WHAT YOU ARE ASKED TO DO - Copy the records below exactly as they appear.
— start of PROVIDED INFORMATION —
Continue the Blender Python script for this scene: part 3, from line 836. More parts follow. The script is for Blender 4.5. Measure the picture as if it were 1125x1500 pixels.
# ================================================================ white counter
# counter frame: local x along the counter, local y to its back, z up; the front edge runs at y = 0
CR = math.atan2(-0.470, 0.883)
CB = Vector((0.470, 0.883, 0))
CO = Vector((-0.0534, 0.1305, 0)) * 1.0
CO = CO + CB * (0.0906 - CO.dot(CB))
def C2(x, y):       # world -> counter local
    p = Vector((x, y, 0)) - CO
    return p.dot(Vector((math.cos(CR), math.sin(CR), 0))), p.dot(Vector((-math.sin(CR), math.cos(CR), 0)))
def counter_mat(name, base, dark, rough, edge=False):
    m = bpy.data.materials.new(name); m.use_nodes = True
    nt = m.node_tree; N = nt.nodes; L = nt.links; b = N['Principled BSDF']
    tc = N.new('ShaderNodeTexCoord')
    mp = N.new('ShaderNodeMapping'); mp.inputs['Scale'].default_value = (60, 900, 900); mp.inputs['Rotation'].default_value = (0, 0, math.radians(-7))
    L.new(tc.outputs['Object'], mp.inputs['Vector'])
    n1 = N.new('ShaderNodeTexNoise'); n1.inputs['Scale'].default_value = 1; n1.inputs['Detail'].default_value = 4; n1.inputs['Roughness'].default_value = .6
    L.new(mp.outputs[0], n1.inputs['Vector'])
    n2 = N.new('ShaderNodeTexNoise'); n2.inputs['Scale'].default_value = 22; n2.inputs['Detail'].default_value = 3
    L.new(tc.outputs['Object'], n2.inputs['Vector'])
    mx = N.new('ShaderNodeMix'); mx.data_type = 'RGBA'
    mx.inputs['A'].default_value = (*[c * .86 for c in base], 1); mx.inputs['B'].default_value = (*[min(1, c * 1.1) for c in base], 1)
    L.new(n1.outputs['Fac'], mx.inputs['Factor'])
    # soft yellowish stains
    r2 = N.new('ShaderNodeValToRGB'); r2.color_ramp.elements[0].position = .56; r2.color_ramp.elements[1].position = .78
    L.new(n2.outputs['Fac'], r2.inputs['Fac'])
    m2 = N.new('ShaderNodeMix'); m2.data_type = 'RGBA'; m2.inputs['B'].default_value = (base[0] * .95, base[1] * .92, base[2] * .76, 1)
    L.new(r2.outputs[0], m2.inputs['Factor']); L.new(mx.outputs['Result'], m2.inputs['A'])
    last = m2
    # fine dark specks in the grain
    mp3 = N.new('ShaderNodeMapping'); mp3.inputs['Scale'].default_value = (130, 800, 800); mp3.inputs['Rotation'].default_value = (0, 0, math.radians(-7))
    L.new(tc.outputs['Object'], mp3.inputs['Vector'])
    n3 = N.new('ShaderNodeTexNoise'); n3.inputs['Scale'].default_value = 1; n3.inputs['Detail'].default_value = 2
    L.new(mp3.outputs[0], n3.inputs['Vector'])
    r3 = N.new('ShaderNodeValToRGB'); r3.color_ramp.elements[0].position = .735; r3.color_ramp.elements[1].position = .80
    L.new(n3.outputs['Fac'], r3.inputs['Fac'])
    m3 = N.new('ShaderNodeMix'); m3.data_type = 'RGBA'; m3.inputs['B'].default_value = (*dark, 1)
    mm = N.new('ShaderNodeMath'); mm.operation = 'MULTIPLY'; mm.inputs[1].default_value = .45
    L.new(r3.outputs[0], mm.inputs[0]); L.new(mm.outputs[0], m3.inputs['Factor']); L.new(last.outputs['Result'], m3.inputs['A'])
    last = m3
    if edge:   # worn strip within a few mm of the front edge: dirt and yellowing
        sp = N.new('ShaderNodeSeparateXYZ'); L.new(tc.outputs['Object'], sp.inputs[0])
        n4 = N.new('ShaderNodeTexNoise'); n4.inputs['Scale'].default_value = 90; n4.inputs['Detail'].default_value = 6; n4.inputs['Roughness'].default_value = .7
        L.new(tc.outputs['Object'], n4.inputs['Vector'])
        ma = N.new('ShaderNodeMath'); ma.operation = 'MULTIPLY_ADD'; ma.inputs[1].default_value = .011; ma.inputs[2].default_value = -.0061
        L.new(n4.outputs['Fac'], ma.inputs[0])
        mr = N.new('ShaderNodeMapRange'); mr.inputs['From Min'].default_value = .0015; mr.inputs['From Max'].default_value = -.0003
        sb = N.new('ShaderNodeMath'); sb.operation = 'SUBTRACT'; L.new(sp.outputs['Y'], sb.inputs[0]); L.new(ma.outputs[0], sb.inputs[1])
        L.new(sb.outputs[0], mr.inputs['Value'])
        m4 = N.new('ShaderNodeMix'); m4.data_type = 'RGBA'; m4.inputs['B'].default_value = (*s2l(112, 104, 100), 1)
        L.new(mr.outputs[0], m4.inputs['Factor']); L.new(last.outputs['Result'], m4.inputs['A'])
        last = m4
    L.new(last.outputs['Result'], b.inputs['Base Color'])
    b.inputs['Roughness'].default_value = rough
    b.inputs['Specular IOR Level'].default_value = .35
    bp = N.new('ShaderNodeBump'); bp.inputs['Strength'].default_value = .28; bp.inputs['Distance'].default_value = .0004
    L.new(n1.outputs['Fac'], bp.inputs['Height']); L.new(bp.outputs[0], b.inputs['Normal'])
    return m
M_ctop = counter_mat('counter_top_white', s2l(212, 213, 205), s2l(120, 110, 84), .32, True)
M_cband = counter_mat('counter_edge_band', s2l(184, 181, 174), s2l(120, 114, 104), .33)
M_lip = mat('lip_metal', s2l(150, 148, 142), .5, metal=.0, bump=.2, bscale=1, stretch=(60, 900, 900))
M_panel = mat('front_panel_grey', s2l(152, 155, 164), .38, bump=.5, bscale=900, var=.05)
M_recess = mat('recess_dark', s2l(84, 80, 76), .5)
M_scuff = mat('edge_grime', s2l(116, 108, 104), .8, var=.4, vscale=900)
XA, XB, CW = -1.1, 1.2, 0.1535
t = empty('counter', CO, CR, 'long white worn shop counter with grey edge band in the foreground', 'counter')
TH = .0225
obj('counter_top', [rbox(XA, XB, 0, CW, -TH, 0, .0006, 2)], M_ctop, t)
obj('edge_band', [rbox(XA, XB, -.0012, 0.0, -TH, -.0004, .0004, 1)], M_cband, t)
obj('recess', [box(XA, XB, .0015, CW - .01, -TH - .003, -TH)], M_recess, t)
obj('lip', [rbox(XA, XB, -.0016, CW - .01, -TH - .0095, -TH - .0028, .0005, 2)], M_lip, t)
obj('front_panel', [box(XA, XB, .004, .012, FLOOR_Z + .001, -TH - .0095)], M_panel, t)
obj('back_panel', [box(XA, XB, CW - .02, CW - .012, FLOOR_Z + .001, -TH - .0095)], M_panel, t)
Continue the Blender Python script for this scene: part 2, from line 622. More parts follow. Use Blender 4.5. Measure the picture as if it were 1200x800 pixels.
— end of PROVIDED INFORMATION —
FINAL RESULT -
Continue the Blender Python script for this scene: part 3, from line 836. More parts follow. The script is for Blender 4.5. Measure the picture as if it were 1125x1500 pixels.
# ================================================================ white counter
# counter frame: local x along the counter, local y to its back, z up; the front edge runs at y = 0
CR = math.atan2(-0.470, 0.883)
CB = Vector((0.470, 0.883, 0))
CO = Vector((-0.0534, 0.1305, 0)) * 1.0
CO = CO + CB * (0.0906 - CO.dot(CB))
def C2(x, y):       # world -> counter local
    p = Vector((x, y, 0)) - CO
    return p.dot(Vector((math.cos(CR), math.sin(CR), 0))), p.dot(Vector((-math.sin(CR), math.cos(CR), 0)))
def counter_mat(name, base, dark, rough, edge=False):
    m = bpy.data.materials.new(name); m.use_nodes = True
    nt = m.node_tree; N = nt.nodes; L = nt.links; b = N['Principled BSDF']
    tc = N.new('ShaderNodeTexCoord')
    mp = N.new('ShaderNodeMapping'); mp.inputs['Scale'].default_value = (60, 900, 900); mp.inputs['Rotation'].default_value = (0, 0, math.radians(-7))
    L.new(tc.outputs['Object'], mp.inputs['Vector'])
    n1 = N.new('ShaderNodeTexNoise'); n1.inputs['Scale'].default_value = 1; n1.inputs['Detail'].default_value = 4; n1.inputs['Roughness'].default_value = .6
    L.new(mp.outputs[0], n1.inputs['Vector'])
    n2 = N.new('ShaderNodeTexNoise'); n2.inputs['Scale'].default_value = 22; n2.inputs['Detail'].default_value = 3
    L.new(tc.outputs['Object'], n2.inputs['Vector'])
    mx = N.new('ShaderNodeMix'); mx.data_type = 'RGBA'
    mx.inputs['A'].default_value = (*[c * .86 for c in base], 1); mx.inputs['B'].default_value = (*[min(1, c * 1.1) for c in base], 1)
    L.new(n1.outputs['Fac'], mx.inputs['Factor'])
    # soft yellowish stains
    r2 = N.new('ShaderNodeValToRGB'); r2.color_ramp.elements[0].position = .56; r2.color_ramp.elements[1].position = .78
    L.new(n2.outputs['Fac'], r2.inputs['Fac'])
    m2 = N.new('ShaderNodeMix'); m2.data_type = 'RGBA'; m2.inputs['B'].default_value = (base[0] * .95, base[1] * .92, base[2] * .76, 1)
    L.new(r2.outputs[0], m2.inputs['Factor']); L.new(mx.outputs['Result'], m2.inputs['A'])
    last = m2
    # fine dark specks in the grain
    mp3 = N.new('ShaderNodeMapping'); mp3.inputs['Scale'].default_value = (130, 800, 800); mp3.inputs['Rotation'].default_value = (0, 0, math.radians(-7))
    L.new(tc.outputs['Object'], mp3.inputs['Vector'])
    n3 = N.new('ShaderNodeTexNoise'); n3.inputs['Scale'].default_value = 1; n3.inputs['Detail'].default_value = 2
    L.new(mp3.outputs[0], n3.inputs['Vector'])
    r3 = N.new('ShaderNodeValToRGB'); r3.color_ramp.elements[0].position = .735; r3.color_ramp.elements[1].position = .80
    L.new(n3.outputs['Fac'], r3.inputs['Fac'])
    m3 = N.new('ShaderNodeMix'); m3.data_type = 'RGBA'; m3.inputs['B'].default_value = (*dark, 1)
    mm = N.new('ShaderNodeMath'); mm.operation = 'MULTIPLY'; mm.inputs[1].default_value = .45
    L.new(r3.outputs[0], mm.inputs[0]); L.new(mm.outputs[0], m3.inputs['Factor']); L.new(last.outputs['Result'], m3.inputs['A'])
    last = m3
    if edge:   # worn strip within a few mm of the front edge: dirt and yellowing
        sp = N.new('ShaderNodeSeparateXYZ'); L.new(tc.outputs['Object'], sp.inputs[0])
        n4 = N.new('ShaderNodeTexNoise'); n4.inputs['Scale'].default_value = 90; n4.inputs['Detail'].default_value = 6; n4.inputs['Roughness'].default_value = .7
        L.new(tc.outputs['Object'], n4.inputs['Vector'])
        ma = N.new('ShaderNodeMath'); ma.operation = 'MULTIPLY_ADD'; ma.inputs[1].default_value = .011; ma.inputs[2].default_value = -.0061
        L.new(n4.outputs['Fac'], ma.inputs[0])
        mr = N.new('ShaderNodeMapRange'); mr.inputs['From Min'].default_value = .0015; mr.inputs['From Max'].default_value = -.0003
        sb = N.new('ShaderNodeMath'); sb.operation = 'SUBTRACT'; L.new(sp.outputs['Y'], sb.inputs[0]); L.new(ma.outputs[0], sb.inputs[1])
        L.new(sb.outputs[0], mr.inputs['Value'])
        m4 = N.new('ShaderNodeMix'); m4.data_type = 'RGBA'; m4.inputs['B'].default_value = (*s2l(112, 104, 100), 1)
        L.new(mr.outputs[0], m4.inputs['Factor']); L.new(last.outputs['Result'], m4.inputs['A'])
        last = m4
    L.new(last.outputs['Result'], b.inputs['Base Color'])
    b.inputs['Roughness'].default_value = rough
    b.inputs['Specular IOR Level'].default_value = .35
    bp = N.new('ShaderNodeBump'); bp.inputs['Strength'].default_value = .28; bp.inputs['Distance'].default_value = .0004
    L.new(n1.outputs['Fac'], bp.inputs['Height']); L.new(bp.outputs[0], b.inputs['Normal'])
    return m
M_ctop = counter_mat('counter_top_white', s2l(212, 213, 205), s2l(120, 110, 84), .32, True)
M_cband = counter_mat('counter_edge_band', s2l(184, 181, 174), s2l(120, 114, 104), .33)
M_lip = mat('lip_metal', s2l(150, 148, 142), .5, metal=.0, bump=.2, bscale=1, stretch=(60, 900, 900))
M_panel = mat('front_panel_grey', s2l(152, 155, 164), .38, bump=.5, bscale=900, var=.05)
M_recess = mat('recess_dark', s2l(84, 80, 76), .5)
M_scuff = mat('edge_grime', s2l(116, 108, 104), .8, var=.4, vscale=900)
XA, XB, CW = -1.1, 1.2, 0.1535
t = empty('counter', CO, CR, 'long white worn shop counter with grey edge band in the foreground', 'counter')
TH = .0225
obj('counter_top', [rbox(XA, XB, 0, CW, -TH, 0, .0006, 2)], M_ctop, t)
obj('edge_band', [rbox(XA, XB, -.0012, 0.0, -TH, -.0004, .0004, 1)], M_cband, t)
obj('recess', [box(XA, XB, .0015, CW - .01, -TH - .003, -TH)], M_recess, t)
obj('lip', [rbox(XA, XB, -.0016, CW - .01, -TH - .0095, -TH - .0028, .0005, 2)], M_lip, t)
obj('front_panel', [box(XA, XB, .004, .012, FLOOR_Z + .001, -TH - .0095)], M_panel, t)
obj('back_panel', [box(XA, XB, CW - .02, CW - .012, FLOOR_Z + .001, -TH - .0095)], M_panel, t)
Continue the Blender Python script for this scene: part 2, from line 622. More parts follow. Use Blender 4.5. Measure the picture as if it were 1200x800 pixels.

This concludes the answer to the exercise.